Der Repräsentation Owambos in der Missionsfotografie widmet sich ein Beitrag von Napandulwe Shiweda im dritten Teil des Bandes. Shiweda kommt, gestützt durch exemplarische Fotografien, die im Band reproduziert wurden, zu dem Ergebnis, dass die Fotografien zwar Teil eines kolonialen Projektes waren, in dem die lokale Bevölkerung als Beleg für den missionarischen Fortschritt inszeniert wurde, dass aber ein Teil der Fotografierten (kings and noblemen) den Darstellungsmodus beeinflussen konnte. So wird auch in dieser Studie eine binäre Betrachtung zwischen Kolonisierern und Kolonisierten vermieden. Eine methodisch hochreflektierte Fallstudie zur Siedler- und nationalen Identität des finnischen Amateurfotografen, Erzsuchers, Jägers, und zeitweiligen rhodesischen Soldaten Carl Theodor Eriksson (1874–1940) präsentiert Timo Särkkä, der über eine dichte Beschreibung Erikssons koloniale Verflechtungen analysiert. Dabei zeigt sich, dass die Kategorie der Herkunft und Ethnizität nicht vollständig dekonstruiert werden kann, sondern als generativer Faktor ernst zu nehmen ist („these concepts confer explanatory power not simply because they are generalizable but because they are also generative.“, S. 324) Die Produktivität dieser Kategorie zeigt sich auch in der Studie von Wm.

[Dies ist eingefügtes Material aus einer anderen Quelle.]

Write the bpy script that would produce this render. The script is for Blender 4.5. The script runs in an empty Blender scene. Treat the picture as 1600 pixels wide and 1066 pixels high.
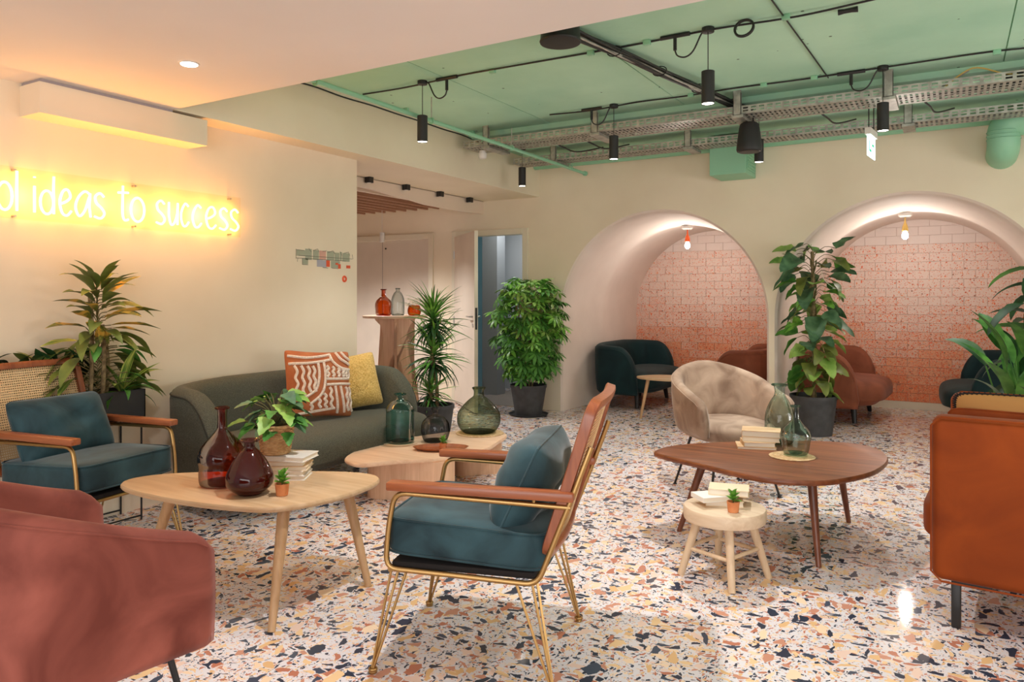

Matthew Kennedy und Chris Holdridge. Sie können darlegen, wie die Migration einiger hundert Menschen, die Finnland im 19. Jahrhundert Richtung Südafrika verlassen hatten, während der „Burenkriege“ identitätsbildend nach Finnland zurückwirkte und einige nationalkulturelle Projekte dort befeuerte. Auch die Mikrostudie zu Mobilität während und nach dem Ersten Weltkrieg von Aleksi Huhta, der den Entscheidungen eines finnischen Arbeiters im Kontext des russischen Imperialismus, europäischen Kolonialismus im Kongo und finnischer mental maps von Kanada in den 1920er-Jahren nachgeht, verdeutlicht, wie stark koloniale und imperiale Orientierungen auf die Entscheidungen eines Mannes wirkten, der auf der Suche nach Landbesitz nach Kanada emigrierte und dieses ausschließlich in Kategorien der „Whiteness“ wahrnahm.

Die im Band versammelten Beiträge internationaler Expertinnen und Experten, die sich zum Teil aufeinander beziehen, bestechen durch die Klarheit der Darstellung und Stringenz der Argumentation. Sie werden der Komplexität der theoretischen Konzepte wie des menschlichen Lebens gerecht und sind gleichermaßen von Neulingen wie von Experten des Kolonialismus mit großem Gewinn zu lesen. Man wünscht sich mehr solche klug konzipierten Bände, minutiös durchgeführten Studien und luzide dargelegten Ergebnisse.

Anmerkung:
1 Siehe hierzu auch Michael W. Dean, Imperial Ambitions: The Campaign for Czechoslovak Colonies on the Eve of the Paris Peace Conference, in: Zeitschrift für Ostmitteleuropa-Forschung 71 (2022), S. 81–100; Bernhard C. Schär, Tropenliebe. Schweizer Naturforscher und niederländischer Imperialismus in Südostasien um 1900, Frankfurt am Main 2015; Patricia Purtschert / Harald Fischer-Tinné (Hrsg.), Colonial Switzerland. Rethinking Colonialism from the Margins, Basingstoke 2017.